How should students react when a minister makes a big deal of fake history

The Union HRD minister says the Himalaya protects India from pollution, while Himalayan states struggle with trash

The Editorial Board Published 31.08.19, 08:26 PM
The honourable minister kept on asking the gathering of some of the best young brains in the country why they were silent when he declared that the Ram Setu was built by engineers of ancient India

The honourable minister kept on asking the gathering of some of the best young brains in the country why they were silent when he declared that the Ram Setu was built by engineers of ancient India www.prsindia.org

Why did the students clap? That is, why did the chicken cross the road? To get to the other side obviously. Like the students at the 65th convocation of the Indian Institute of Technology, Kharagpur, who were subjected to the priceless nuggets of knowledge that dropped from the lips of the Union human resource development minister, Ramesh Pokhriyal Nishank. The honourable minister kept on asking the gathering of some of the best young brains in the country why they were silent when he declared that the Ram Setu was built by engineers of ancient India. No young blood told him that the Ram Setu was not manmade but a chain of limestone shoals stretching from the coast of Tamil Nadu to the north-western edge of Sri Lanka. The Ramayana mentions a bridge made by boulders down the route over which Rama walked to Ravana’s kingdom. The students’ response to the minister’s continuous chivvying for an answer was to clap, possibly to get to the other side of a speech that included exhortations about ensuring that the computer of the future should speak Sanskrit, the scientific language. The gentleman also said that Sanskrit is the most ancient language: it was undoubtedly a mind-boggling experience.

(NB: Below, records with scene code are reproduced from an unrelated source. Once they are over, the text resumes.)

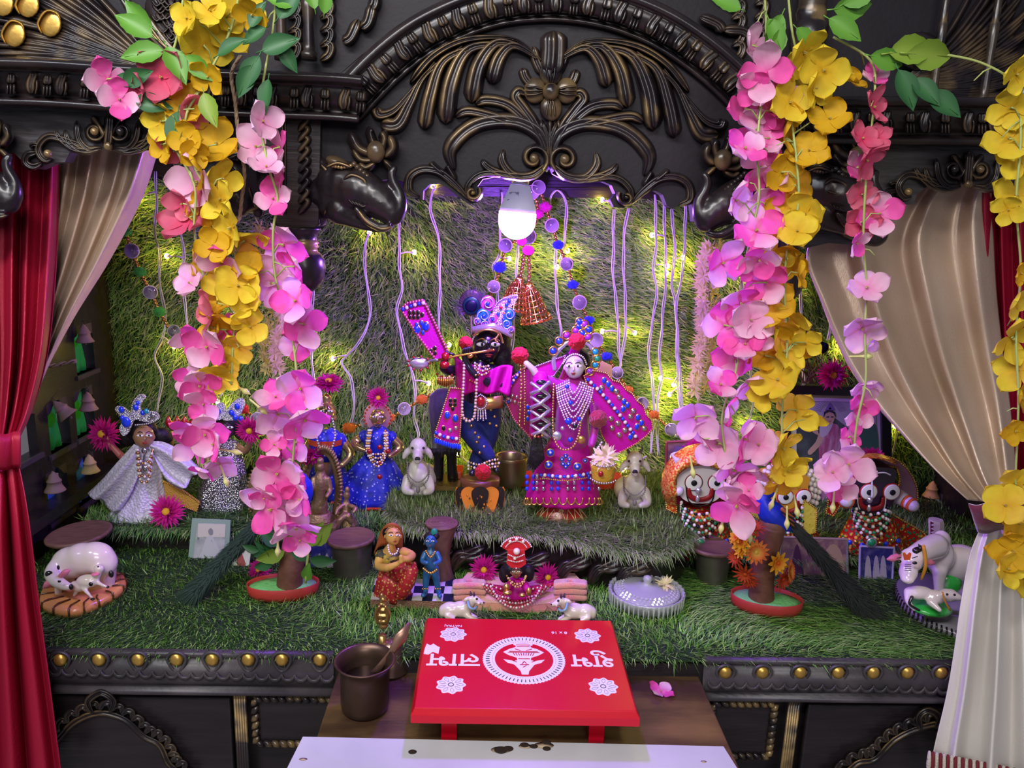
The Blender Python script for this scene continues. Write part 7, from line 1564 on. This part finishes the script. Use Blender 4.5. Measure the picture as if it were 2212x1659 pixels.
# ============================================================ towel, baby deity
t, d = T_('folded_towel', 'folded peach and pink towel serving as bed for the baby deity', 'towel', 1120, 1300, ZD+.01); dt = 1.66
m = M()
for v0, v1, th in ((0,1,.012),(0,1,.026)):
    pass
q = [G(x, y, ZD+.012) for x, y in ((1000,1312),(1150,1320),(1240,1312),(1262,1275),(1240,1252),(1110,1248),(1010,1250),(990,1275))]
m.prism([tuple(p+Vector((0,0,.016))) for p in q], 0, .02, world=True, dirv=(0,0,-1)); m.build('towel_base', toweling, t, smooth=False, mods=[('bevel', .006)])
m = M()
for xx in (1014, 1232):
    for k in range(3):
        m = M(); y = 1292-k*13; m.C([(xx-30+k*2,y,dt-.01,8),(xx,y-2,dt-.02,8.5),(xx+30-k*2,y,dt-.01,8)], n=14); m.C([(xx-30+k*2,y-8,dt+.05,8),(xx,y-10,dt+.05,8.5),(xx+30-k*2,y-8,dt+.05,8)], n=14); m.C([(xx-30,y,dt-.01,8),(xx-30,y-8,dt+.05,8)], n=12); m.C([(xx+30,y,dt-.01,8),(xx+30,y-8,dt+.05,8)], n=12); m.C([(xx-12,y-1,dt-.015,8),(xx-12,y-9,dt+.05,8)], n=12); m.C([(xx+12,y-1,dt-.015,8),(xx+12,y-9,dt+.05,8)], n=12)
        blob('towel_fold', m, toweling, t, .004, 4)
t, d = T_('beaded_mat', 'red and pearl beaded crescent mat on the peach towel', 'mat', 1120, 1290, ZD+.03); dm = 1.63
for k in range(6):
    necklace(t, [(1040+k*4,1262+k*1,-.0),(1062+k*4,1280+k*4,-.015),(1115,1288+k*5,-.02),(1168-k*4,1280+k*4,-.015),(1195-k*5,1262+k,0)], 3.2, dm-.012*k/2+.02, pearl, 'bead_row', mis=[pearl if k % 2 else jred, pinkc if k % 2 else jred])
m = M(); m.sheet([[(1038+u*160, 1258+34*sin(pi*u)*(.3+.7*v)+v*4, dm+.05-.06*v*sin(pi*u)) for u in [i/20 for i in range(21)]] for v in [j/5 for j in range(6)]]); m.build('cloth', mat('crimson_mat', (.45,.01,.06), .6, bump=(200,.8)), t, mods=[('solid', .003)])
t, d = T_('baby_deity', 'small golden faced baby deity in magenta dress with tall red fan headdress', 'figurine', 1117, 1285, ZD+.03); d = 1.655
face(t, 1115, 1236, 14, d-.02, bz, 0, black, 1.1)
ells('hair', t, hair, [(1113,1228,.01,30,20,18),(1090,1240,.01,14,14,22),(1142,1238,.01,14,14,22)], d, .003)
Q('dress', t, magenta, lambda m: (m.LP(1117, [(1290,34),(1275,32),(1262,24),(1252,18),(1248,8)], d-.01, n=40, sq=.8, flute=7, fa=.08), m.C([(1105,1258,d-.03,9),(1095,1272,d-.06,8)]), m.C([(1130,1258,d-.03,9),(1140,1274,d-.06,8)])))
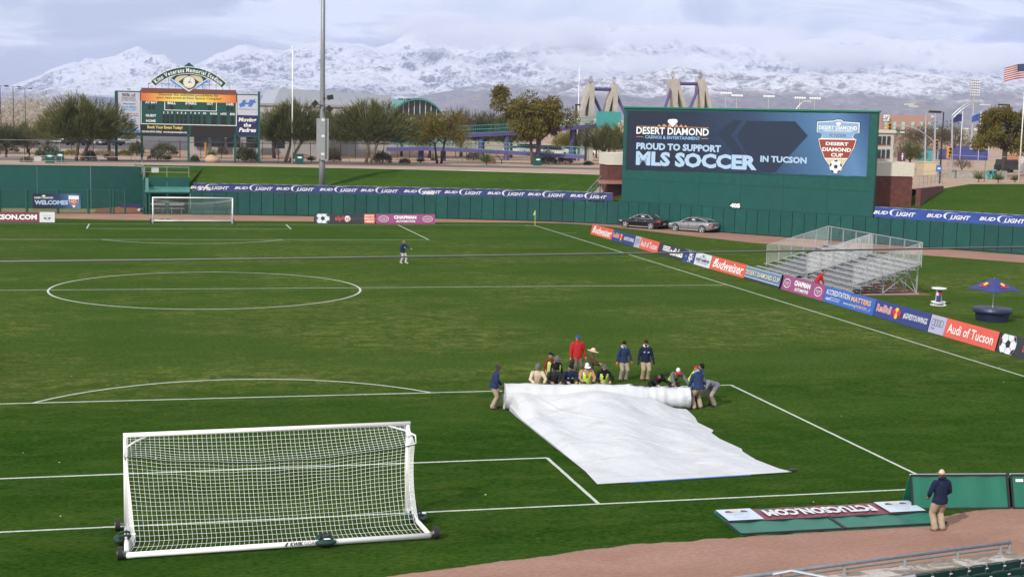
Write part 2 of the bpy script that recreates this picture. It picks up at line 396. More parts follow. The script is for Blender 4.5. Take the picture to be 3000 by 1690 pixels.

Can a little more engagement be expected of the young scientists and engineers so valued in this country? Students in many other institutions are putting up a fight against repression and injustice. True, what happened at the 65th convocation of IIT, Kharagpur was neither; but the splendiferous display of fake history should surely have invited a more forthright protest than a let’s-get-it-over-with clap? It is difficult to believe that any one of the students gathered there could have believed, say, that the Himalayan range acts like the “neelkanthha” Shiva, who held all the poison that arose from the churning of the seas in his throat till it turned blue. According to Mr Pokhriyal, the Himalaya is protecting India, that specially favoured country, from the pollutions from the West.

To this remarkable statement, students would have a ready reply. Just before World Environment Day on June 5, four lakh pieces of plastic waste were collected by members of 200 organizations in two hours from slopes in Himalayan states. In November last year, 10 Himalayan states had produced 17.5 lakh metric tonnes of trash. Even Mount Everest is being called the world’s highest garbage dump. The callous ignorance of growing numbers of trekkers that chokes the slopes of the Himalayan states with filth is rapidly destroying the fragile ecology the region. The HRD minister’s mythopoeic flights suggest that the destruction of ecology and the environment — polluting the Himalayan rivers at their sources, for a small example — either cannot be considered an edifying part of the syllabus or cannot be placed above reckless commercialization. India is a pure land; even the talk of pollution may defile it.